> Exercise goal
Copy out each line of the material in which the word "scene" appears.

> Data block
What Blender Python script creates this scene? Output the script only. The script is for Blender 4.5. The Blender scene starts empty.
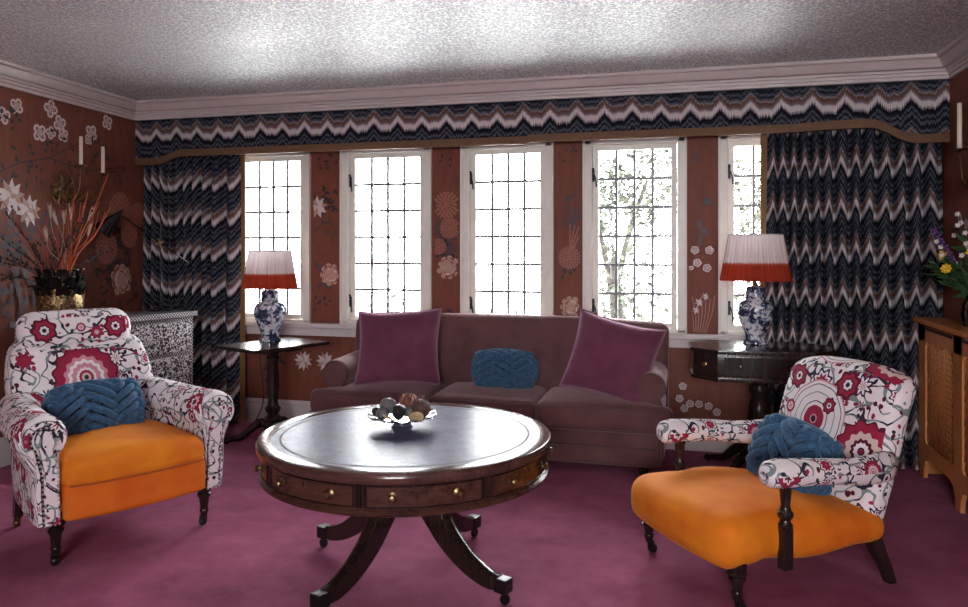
import bpy, bmesh, math, random
from mathutils import Vector, Matrix
random.seed(7)
SC = bpy.context.scene
COL = SC.collection
PI = math.pi
R = math.radians

# ------------------------------------------------------------------ camera, world, lights, exposure
cam_d = bpy.data.cameras.new('camera')
cam = bpy.data.objects.new('camera', cam_d)
COL.objects.link(cam)
cam.location = (0, 0, 1.3)
cam.rotation_euler = (R(90), 0, R(15))
cam_d.sensor_width = 36
cam_d.lens = 760 / 968 * 36
cam_d.shift_y = -55.5 / 968
cam_d.clip_start = 0.05
SC.camera = cam

WORLD_STRENGTH = 26.0
world = bpy.data.worlds.new('overcast_sky')
SC.world = world
world.use_nodes = True
bgn = world.node_tree.nodes['Background']
bgn.inputs['Color'].default_value = (0.96, 0.975, 1.0, 1)
bgn.inputs['Strength'].default_value = WORLD_STRENGTH

vs = SC.view_settings
vs.view_transform = 'Standard'
vs.look = 'None'
vs.gamma = 1
vs.use_curve_mapping = False
vs.exposure = 0.58
SC.cycles.max_bounces = 10
SC.cycles.diffuse_bounces = 6
SC.cycles.glossy_bounces = 4
SC.cycles.transparent_max_bounces = 10
SC.cycles.use_denoising = True
SC.cycles.sample_clamp_indirect = 12


def portal(loc, rot, sx, sy):
    d = bpy.data.lights.new('daylight_portal', 'AREA')
    d.shape = 'RECTANGLE'
    d.size, d.size_y = sx, sy
    d.cycles.is_portal = True
    o = bpy.data.objects.new('daylight_portal', d)
    COL.objects.link(o)
    o.location = loc
    o.rotation_euler = rot


WIN = [(-3.34, -2.676), (-2.435, -1.737), (-1.524, -0.87), (-0.675, -0.004), (0.187, 0.86)]
WZ0, WZ1 = 0.75, 2.02
YW = 5.07            # window wall
YP = 4.87            # pelmet face
YR = -2.3            # rear wall, behind the camera
REAR_FILL = [(-0.5, 0.8)]  # unseen opening, added to light the furniture from the front
RZ0, RZ1 = 1.0, 2.05
for a, b in WIN:     # daylight comes in through the five casements
    portal(((a + b) / 2, YW + 0.22, (WZ0 + WZ1) / 2), (R(-90), 0, 0), b - a, WZ1 - WZ0)
for a, b in REAR_FILL:    # and, as added frontal fill, through an unseen opening behind the camera
    portal(((a + b) / 2, YR - 0.22, (RZ0 + RZ1) / 2), (R(90), 0, 0), b - a, RZ1 - RZ0)


# ------------------------------------------------------------------ node helper
class G:
    def __init__(s, name):
        s.m = bpy.data.materials.new(name)
        s.m.use_nodes = True
        s.t = s.m.node_tree
        s.n = s.t.nodes
        s.n.clear()
        s.out = s.n.new('ShaderNodeOutputMaterial')

    def link(s, a, b):
        if isinstance(a, (int, float)):
            b.default_value = a
        elif isinstance(a, (tuple, list)):
            v = tuple(a)
            if len(b.default_value) == 4 and len(v) == 3:
                v = v + (1,)
            b.default_value = v
        else:
            s.t.links.new(a, b)

    def coord(s, kind='UV'):
        return s.n.new('ShaderNodeTexCoord').outputs[kind]

    def math(s, op, a, b=0.0, c=0.0):
        n = s.n.new('ShaderNodeMath')
        n.operation = op
        s.link(a, n.inputs[0]); s.link(b, n.inputs[1]); s.link(c, n.inputs[2])
        return n.outputs[0]

    def vmath(s, op, a, b=(0, 0, 0)):
        n = s.n.new('ShaderNodeVectorMath')
        n.operation = op
        s.link(a, n.inputs[0]); s.link(b, n.inputs[1])
        return n.outputs['Value'] if op in ('LENGTH', 'DISTANCE', 'DOT_PRODUCT') else n.outputs[0]

    def scale(s, v, k):
        n = s.n.new('ShaderNodeVectorMath')
        n.operation = 'SCALE'
        s.link(v, n.inputs[0]); s.link(k, n.inputs['Scale'])
        return n.outputs[0]

    def sep(s, v):
        n = s.n.new('ShaderNodeSeparateXYZ')
        s.link(v, n.inputs[0])
        return n.outputs[0], n.outputs[1], n.outputs[2]

    def comb(s, x, y, z=0.0):
        n = s.n.new('ShaderNodeCombineXYZ')
        s.link(x, n.inputs[0]); s.link(y, n.inputs[1]); s.link(z, n.inputs[2])
        return n.outputs[0]

    def noise(s, v, sc=5, det=2, rough=0.5, out='Fac', dist=0.0):
        n = s.n.new('ShaderNodeTexNoise')
        s.link(v, n.inputs['Vector'])
        n.inputs['Scale'].default_value = sc
        n.inputs['Detail'].default_value = det
        n.inputs['Roughness'].default_value = rough
        n.inputs['Distortion'].default_value = dist
        return n.outputs[out]

    def voro(s, v, sc=5, feat='F1', rnd=1.0):
        n = s.n.new('ShaderNodeTexVoronoi')
        n.feature = feat
        s.link(v, n.inputs['Vector'])
        n.inputs['Scale'].default_value = sc
        n.inputs['Randomness'].default_value = rnd
        return n

    def ramp(s, v, stops, interp='LINEAR'):
        n = s.n.new('ShaderNodeValToRGB')
        s.link(v, n.inputs[0])
        cr = n.color_ramp
        cr.interpolation = interp
        while len(cr.elements) < len(stops):
            cr.elements.new(0.5)
        for e, (p, c) in zip(cr.elements, stops):
            e.position = p
            if isinstance(c, (int, float)):
                c = (c, c, c)
            e.color = tuple(c) + ((1,) if len(c) == 3 else ())
        return n.outputs[0]

    def mix(s, f, a, b, mode='MIX'):
        n = s.n.new('ShaderNodeMix')
        n.data_type = 'RGBA'
        n.blend_type = mode
        s.link(f, n.inputs[0]); s.link(a, n.inputs[6]); s.link(b, n.inputs[7])
        return n.outputs[2]

    def bump(s, h, strength=0.3, dist=0.01):
        n = s.n.new('ShaderNodeBump')
        s.link(h, n.inputs['Height'])
        n.inputs['Strength'].default_value = strength
        n.inputs['Distance'].default_value = dist
        return n.outputs[0]

    def bsdf(s, color, rough=0.5, metal=0.0, normal=None, **kw):
        n = s.n.new('ShaderNodeBsdfPrincipled')
        s.link(color, n.inputs['Base Color'])
        s.link(rough, n.inputs['Roughness'])
        s.link(metal, n.inputs['Metallic'])
        if normal is not None:
            s.link(normal, n.inputs['Normal'])
        for k, v in kw.items():
            s.link(v, n.inputs[k.replace('_', ' ')])
        return n.outputs[0]

    def done(s, sh):
        s.t.links.new(sh, s.out.inputs['Surface'])
        return s.m


def plain(name, color, rough=0.5, metal=0.0, var=0.15, nscale=18, bump=0.0, **kw):
    g = G(name)
    co = g.coord('Object')
    nz = g.noise(co, nscale, 3)
    c = g.mix(1.0, color, g.ramp(nz, [(0.25, 1 - var), (0.75, 1 + var)]), 'MULTIPLY') if var else color
    nrm = g.bump(g.noise(co, nscale * 6, 2), bump, 0.004) if bump else None
    return g.done(g.bsdf(c, rough, metal, nrm, **kw))


def wood(name, dark, light, scale=1.0, rough=0.3, axis=0, **kw):
    g = G(name)
    co = g.coord('Object')
    st = [7, 7, 7]
    st[axis] = 0.6
    v = g.vmath('MULTIPLY', co, tuple(q * scale for q in st))
    n1 = g.noise(v, 4, 4, 0.6, dist=0.6)
    n2 = g.noise(v, 18, 3, 0.6)
    f = g.math('ADD', g.math('MULTIPLY', n1, 0.65), g.math('MULTIPLY', n2, 0.35))
    c = g.ramp(f, [(0.3, dark), (0.62, light)])
    return g.done(g.bsdf(c, rough, 0, g.bump(n2, 0.08, 0.003), **kw))


# ------------------------------------------------------------------ materials
M = {}
M['trim'] = plain('painted_trim', (0.62, 0.555, 0.545), 0.45, var=0.05)
M['frame'] = plain('window_paint', (0.80, 0.77, 0.70), 0.4, var=0.04)
M['lead'] = plain('lead_bars', (0.20, 0.20, 0.21), 0.5, 0.3, var=0.1)
M['iron'] = plain('black_iron', (0.012, 0.012, 0.014), 0.35, 0.6, var=0.1)
M['blackgloss'] = plain('black_lacquer', (0.008, 0.008, 0.009), 0.25, var=0.1)
M['brass'] = plain('aged_brass', (0.52, 0.36, 0.15), 0.3, 1.0, var=0.15)
M['darkbrass'] = plain('dark_brass', (0.16, 0.10, 0.05), 0.4, 1.0, var=0.3)
M['silver'] = plain('pale_metal', (0.75, 0.75, 0.78), 0.22, 1.0, var=0.15)
M['candle'] = plain('ivory_wax', (0.78, 0.70, 0.56), 0.5, var=0.05, Subsurface_Weight=0.1)
M['wool_gap_shade'] = plain('shaded_blue_wool', (0.012, 0.03, 0.065), 0.9, var=0.3, nscale=60)  # the blue wool darkened, so gaps between strands read as shade
M['olive_brass'] = plain('dull_brass', (0.24, 0.17, 0.09), 0.35, 1.0, var=0.2)
M['blackmetal'] = plain('black_metal', (0.04, 0.038, 0.04), 0.3, 0.8, var=0.1)
M['gimp'] = plain('dark_gimp', (0.05, 0.02, 0.03), 0.7, var=0.3, nscale=90)
M['ebony'] = wood('ebonised_wood', (0.006, 0.004, 0.004), (0.03, 0.018, 0.015), 1, 0.22, 2)
M['darkwood'] = wood('dark_mahogany', (0.006, 0.004, 0.0035), (0.032, 0.016, 0.012), 1, 0.2, 2)
M['mahogany'] = wood('mahogany', (0.018, 0.007, 0.005), (0.085, 0.034, 0.020), 1, 0.25, 0)
M['mahrim'] = wood('mahogany_rim', (0.03, 0.013, 0.011), (0.10, 0.045, 0.036), 1, 0.16, 0)
M['cherry'] = wood('orange_cherry', (0.46, 0.15, 0.045), (0.66, 0.26, 0.085), 1, 0.38, 2)
M['ground'] = plain('pale_terrace', (0.78, 0.77, 0.74), 0.9, var=0.06)
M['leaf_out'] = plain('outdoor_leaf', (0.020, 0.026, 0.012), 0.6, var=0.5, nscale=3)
M['bark'] = plain('bark', (0.02, 0.018, 0.014), 0.9, var=0.3)
M['gold_trim'] = plain('ochre_braid', (0.20, 0.105, 0.035), 0.7, var=0.2, nscale=60)
M['pelmet_braid'] = plain('brown_braid', (0.145, 0.072, 0.03), 0.7, var=0.2, nscale=60)
M['hollow_shadow'] = plain('painted_hollow_shadow', (0.03, 0.012, 0.008), 0.9, var=0)  # near-black colour for the shade inside the radiator cover

# wallpaper
g = G('terracotta_wallpaper')
co = g.coord('Object')
n1 = g.noise(co, 1.6, 4, 0.6)
n2 = g.noise(g.vmath('MULTIPLY', co, (1, 1, 0.25)), 26, 3, 0.6)
c = g.ramp(n1, [(0.25, (0.155, 0.050, 0.032)), (0.75, (0.23, 0.077, 0.047))])
c = g.mix(0.35, c, g.ramp(n2, [(0.3, (0.115, 0.036, 0.024)), (0.7, (0.27, 0.09, 0.054))]))
M['wallpaper'] = g.done(g.bsdf(c, 0.55, 0, g.bump(n2, 0.06, 0.003), Specular_IOR_Level=0.2))
for k, c in dict(petal_white=(0.68, 0.58, 0.57), petal_grey=(0.26, 0.15, 0.13), petal_pink=(0.40, 0.17, 0.12),
                 petal_rust=(0.36, 0.125, 0.075), petal_rustline=(0.17, 0.058, 0.042), petal_red=(0.25, 0.045, 0.035),
                 petal_cream=(0.46, 0.29, 0.22), leaf_dark=(0.03, 0.018, 0.022), leaf_mauve=(0.075, 0.038, 0.045)).items():
    M[k] = plain('paper_' + k, c, 0.5, var=0.12, nscale=40)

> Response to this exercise
What Blender Python script creates this scene? Output the script only. The script is for Blender 4.5. The Blender scene starts empty.
SC = bpy.context.scene